→ Rows from a 3D scene dataset:
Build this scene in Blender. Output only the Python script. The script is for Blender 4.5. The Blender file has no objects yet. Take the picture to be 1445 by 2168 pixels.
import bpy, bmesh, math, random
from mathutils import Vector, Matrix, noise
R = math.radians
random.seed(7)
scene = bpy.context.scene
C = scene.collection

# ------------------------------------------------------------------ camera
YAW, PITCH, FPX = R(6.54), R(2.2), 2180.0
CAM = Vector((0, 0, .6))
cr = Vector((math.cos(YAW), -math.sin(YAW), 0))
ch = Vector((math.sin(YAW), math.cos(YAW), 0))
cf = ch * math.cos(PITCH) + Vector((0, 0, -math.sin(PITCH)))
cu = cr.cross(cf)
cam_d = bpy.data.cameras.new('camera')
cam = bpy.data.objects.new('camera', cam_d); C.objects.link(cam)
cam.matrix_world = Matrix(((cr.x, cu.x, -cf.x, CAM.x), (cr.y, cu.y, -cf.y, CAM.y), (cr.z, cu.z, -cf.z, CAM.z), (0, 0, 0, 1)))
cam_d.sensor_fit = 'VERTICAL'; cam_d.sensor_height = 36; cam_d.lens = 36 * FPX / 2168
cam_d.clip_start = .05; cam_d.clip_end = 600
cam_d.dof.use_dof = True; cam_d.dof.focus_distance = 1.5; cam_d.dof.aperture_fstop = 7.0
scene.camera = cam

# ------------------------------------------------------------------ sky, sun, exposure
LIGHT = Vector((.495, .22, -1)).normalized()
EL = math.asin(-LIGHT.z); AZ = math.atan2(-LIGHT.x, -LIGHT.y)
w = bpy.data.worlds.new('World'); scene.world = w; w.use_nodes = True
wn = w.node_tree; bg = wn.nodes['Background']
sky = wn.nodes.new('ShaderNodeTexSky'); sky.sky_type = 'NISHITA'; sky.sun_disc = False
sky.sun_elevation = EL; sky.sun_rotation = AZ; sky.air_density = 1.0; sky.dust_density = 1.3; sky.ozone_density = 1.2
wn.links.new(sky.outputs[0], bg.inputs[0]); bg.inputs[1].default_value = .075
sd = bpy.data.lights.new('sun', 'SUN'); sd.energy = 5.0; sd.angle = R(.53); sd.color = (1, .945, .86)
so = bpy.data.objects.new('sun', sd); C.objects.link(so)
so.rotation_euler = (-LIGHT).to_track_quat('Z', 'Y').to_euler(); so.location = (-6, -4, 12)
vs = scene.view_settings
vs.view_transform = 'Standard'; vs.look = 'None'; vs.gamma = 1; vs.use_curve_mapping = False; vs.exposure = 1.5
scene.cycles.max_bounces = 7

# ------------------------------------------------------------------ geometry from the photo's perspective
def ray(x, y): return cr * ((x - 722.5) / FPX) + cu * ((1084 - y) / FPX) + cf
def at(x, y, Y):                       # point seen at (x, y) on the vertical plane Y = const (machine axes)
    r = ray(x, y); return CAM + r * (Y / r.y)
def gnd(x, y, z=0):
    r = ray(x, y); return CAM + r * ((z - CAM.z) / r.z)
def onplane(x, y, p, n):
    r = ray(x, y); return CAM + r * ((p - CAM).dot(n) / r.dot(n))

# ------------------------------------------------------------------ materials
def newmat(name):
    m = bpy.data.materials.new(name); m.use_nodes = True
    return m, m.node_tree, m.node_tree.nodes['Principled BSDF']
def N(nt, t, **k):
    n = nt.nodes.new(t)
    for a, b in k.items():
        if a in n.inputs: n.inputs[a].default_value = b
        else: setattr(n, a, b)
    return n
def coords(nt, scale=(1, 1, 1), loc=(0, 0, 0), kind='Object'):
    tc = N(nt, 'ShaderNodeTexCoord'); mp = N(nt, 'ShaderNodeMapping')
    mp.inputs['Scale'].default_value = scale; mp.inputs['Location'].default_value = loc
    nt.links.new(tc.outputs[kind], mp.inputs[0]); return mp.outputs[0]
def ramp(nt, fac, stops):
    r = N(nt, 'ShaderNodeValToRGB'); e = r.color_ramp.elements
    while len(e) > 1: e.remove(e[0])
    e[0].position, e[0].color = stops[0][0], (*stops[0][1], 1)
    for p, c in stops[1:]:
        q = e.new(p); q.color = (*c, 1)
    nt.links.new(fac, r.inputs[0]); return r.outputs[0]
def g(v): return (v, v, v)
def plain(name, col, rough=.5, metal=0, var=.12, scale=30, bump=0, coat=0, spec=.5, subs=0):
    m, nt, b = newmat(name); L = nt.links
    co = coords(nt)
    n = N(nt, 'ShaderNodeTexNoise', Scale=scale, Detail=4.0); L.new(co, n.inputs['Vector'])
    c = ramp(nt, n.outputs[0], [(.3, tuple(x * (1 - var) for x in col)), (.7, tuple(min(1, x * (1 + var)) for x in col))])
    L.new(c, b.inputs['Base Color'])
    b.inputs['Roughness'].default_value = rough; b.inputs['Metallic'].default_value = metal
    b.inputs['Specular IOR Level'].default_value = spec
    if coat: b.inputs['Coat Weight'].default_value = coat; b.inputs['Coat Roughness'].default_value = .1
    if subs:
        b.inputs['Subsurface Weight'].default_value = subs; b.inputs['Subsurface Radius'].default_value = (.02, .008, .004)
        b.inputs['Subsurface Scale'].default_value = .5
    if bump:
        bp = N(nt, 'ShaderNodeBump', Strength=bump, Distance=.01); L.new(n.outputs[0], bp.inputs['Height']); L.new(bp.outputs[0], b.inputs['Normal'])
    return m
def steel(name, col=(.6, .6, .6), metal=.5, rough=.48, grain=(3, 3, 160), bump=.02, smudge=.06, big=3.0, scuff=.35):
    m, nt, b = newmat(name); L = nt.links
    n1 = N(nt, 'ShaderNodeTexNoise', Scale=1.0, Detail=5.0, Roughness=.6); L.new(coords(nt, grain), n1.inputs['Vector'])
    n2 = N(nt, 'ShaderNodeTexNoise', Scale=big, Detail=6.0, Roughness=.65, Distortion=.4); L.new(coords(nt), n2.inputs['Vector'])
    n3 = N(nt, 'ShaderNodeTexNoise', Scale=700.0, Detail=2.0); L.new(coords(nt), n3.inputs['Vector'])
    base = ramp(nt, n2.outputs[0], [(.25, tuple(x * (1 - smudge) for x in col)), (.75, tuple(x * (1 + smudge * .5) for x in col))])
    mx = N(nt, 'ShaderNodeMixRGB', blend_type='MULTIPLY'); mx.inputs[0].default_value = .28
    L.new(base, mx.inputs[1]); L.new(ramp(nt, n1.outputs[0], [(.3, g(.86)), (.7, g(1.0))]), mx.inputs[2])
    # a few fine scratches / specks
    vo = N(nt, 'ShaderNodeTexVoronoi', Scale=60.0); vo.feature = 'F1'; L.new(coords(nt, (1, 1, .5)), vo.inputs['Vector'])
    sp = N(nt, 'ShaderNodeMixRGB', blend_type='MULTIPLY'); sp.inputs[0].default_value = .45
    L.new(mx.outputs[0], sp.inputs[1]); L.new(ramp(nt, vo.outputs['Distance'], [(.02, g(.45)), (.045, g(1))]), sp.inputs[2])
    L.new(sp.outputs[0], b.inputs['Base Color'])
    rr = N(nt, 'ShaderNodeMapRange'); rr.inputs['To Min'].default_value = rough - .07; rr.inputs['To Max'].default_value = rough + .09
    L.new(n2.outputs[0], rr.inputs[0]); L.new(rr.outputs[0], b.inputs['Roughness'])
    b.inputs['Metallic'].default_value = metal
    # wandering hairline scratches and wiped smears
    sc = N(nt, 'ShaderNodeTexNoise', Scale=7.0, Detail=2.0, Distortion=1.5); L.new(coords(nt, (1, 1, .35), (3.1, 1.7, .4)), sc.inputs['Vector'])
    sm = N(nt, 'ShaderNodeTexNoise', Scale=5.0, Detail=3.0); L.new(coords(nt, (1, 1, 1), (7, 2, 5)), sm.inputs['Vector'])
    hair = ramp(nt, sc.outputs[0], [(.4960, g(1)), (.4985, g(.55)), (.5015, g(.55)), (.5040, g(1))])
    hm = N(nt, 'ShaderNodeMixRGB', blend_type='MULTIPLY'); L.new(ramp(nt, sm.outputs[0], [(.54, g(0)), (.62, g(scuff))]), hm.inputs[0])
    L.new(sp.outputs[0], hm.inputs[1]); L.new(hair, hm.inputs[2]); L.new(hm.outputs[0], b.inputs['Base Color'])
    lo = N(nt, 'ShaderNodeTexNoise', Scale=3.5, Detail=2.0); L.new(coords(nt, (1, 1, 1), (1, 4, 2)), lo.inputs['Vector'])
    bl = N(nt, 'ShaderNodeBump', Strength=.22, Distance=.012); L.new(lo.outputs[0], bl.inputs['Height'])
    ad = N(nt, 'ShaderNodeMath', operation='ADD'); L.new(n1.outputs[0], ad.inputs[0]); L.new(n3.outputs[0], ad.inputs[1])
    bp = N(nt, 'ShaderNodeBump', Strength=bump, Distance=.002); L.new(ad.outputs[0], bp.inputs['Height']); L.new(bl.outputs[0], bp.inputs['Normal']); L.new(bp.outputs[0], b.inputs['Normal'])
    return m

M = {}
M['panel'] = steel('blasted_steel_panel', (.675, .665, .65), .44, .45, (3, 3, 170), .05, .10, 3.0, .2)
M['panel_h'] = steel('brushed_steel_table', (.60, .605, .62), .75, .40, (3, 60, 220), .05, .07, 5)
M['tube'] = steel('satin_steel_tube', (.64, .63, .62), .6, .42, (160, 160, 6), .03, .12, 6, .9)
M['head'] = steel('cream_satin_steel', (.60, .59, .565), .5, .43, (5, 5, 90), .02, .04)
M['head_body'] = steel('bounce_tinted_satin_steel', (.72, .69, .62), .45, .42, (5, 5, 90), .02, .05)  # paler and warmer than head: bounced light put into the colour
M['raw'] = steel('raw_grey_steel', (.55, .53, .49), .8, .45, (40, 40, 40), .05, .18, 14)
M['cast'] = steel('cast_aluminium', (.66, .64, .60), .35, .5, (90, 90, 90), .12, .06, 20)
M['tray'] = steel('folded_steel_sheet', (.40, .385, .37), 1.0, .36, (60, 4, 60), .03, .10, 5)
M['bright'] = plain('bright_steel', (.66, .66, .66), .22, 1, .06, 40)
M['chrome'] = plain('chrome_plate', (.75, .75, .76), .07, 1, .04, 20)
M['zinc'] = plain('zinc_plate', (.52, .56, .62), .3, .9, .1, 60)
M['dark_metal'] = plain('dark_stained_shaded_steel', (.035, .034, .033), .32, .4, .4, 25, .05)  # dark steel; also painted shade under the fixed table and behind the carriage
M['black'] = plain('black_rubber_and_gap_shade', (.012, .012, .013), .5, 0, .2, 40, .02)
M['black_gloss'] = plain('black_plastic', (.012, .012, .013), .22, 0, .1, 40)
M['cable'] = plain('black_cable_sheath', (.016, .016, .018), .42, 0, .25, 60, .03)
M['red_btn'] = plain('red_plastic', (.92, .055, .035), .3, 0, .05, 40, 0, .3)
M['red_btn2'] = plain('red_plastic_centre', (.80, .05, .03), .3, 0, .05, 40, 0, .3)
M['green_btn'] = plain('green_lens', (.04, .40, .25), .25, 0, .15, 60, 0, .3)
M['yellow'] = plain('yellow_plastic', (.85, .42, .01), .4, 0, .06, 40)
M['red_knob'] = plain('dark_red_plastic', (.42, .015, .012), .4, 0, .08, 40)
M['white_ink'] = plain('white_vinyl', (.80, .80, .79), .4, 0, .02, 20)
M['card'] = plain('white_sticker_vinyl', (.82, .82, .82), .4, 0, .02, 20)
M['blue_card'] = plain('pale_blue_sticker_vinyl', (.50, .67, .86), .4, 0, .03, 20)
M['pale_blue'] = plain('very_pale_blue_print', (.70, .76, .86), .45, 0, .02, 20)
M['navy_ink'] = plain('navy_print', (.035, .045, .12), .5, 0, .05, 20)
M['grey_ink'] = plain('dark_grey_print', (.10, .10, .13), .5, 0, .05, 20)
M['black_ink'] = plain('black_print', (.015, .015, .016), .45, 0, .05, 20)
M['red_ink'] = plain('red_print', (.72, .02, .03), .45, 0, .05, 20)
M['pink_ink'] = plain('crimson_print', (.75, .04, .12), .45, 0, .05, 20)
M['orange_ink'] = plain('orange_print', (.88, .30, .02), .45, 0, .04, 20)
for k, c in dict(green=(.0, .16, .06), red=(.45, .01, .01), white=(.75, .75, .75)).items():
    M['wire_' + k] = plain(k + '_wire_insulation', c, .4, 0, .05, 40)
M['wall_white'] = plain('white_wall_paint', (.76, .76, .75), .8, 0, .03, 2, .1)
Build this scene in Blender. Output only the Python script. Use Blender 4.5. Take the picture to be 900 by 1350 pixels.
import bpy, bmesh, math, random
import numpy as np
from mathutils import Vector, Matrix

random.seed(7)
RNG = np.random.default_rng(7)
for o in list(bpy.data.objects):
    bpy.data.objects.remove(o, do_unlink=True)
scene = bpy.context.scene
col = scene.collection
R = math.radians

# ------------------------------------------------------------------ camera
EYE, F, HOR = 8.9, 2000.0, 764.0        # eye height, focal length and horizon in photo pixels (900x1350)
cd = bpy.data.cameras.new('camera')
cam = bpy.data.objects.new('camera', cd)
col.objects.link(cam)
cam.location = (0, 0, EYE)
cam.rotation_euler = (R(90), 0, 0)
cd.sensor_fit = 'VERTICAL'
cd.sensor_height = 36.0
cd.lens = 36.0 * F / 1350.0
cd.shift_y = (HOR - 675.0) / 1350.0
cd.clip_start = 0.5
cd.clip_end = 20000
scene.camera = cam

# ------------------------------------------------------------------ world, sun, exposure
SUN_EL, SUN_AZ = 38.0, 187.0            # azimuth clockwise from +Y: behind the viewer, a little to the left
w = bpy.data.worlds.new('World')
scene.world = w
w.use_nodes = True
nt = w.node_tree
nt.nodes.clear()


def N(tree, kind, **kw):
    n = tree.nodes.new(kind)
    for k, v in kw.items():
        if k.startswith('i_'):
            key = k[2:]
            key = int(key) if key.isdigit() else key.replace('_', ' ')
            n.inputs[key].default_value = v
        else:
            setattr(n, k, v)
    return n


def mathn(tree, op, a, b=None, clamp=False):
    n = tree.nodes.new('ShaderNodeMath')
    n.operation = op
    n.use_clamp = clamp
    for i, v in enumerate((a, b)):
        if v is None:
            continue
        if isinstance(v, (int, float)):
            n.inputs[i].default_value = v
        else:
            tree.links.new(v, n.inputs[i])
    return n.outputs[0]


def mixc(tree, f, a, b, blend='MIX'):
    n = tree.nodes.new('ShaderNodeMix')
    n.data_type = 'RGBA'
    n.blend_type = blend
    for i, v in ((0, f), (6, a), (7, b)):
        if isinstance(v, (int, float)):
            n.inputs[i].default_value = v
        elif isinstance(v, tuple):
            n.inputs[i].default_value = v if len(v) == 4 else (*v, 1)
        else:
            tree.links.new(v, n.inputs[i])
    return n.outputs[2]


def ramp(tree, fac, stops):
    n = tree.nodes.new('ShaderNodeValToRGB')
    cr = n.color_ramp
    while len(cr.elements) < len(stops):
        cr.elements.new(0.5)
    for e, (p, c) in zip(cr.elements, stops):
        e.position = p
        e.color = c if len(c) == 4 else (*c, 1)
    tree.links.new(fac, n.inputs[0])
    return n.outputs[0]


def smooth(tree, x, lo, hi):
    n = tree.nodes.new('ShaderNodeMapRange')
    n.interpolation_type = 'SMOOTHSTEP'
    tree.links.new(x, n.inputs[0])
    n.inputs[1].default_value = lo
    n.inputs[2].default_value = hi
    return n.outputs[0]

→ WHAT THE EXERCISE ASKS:
Lines of the listing that contain the word "script" are to be counted; report only their number.

→ SOLVED PROBLEM:
2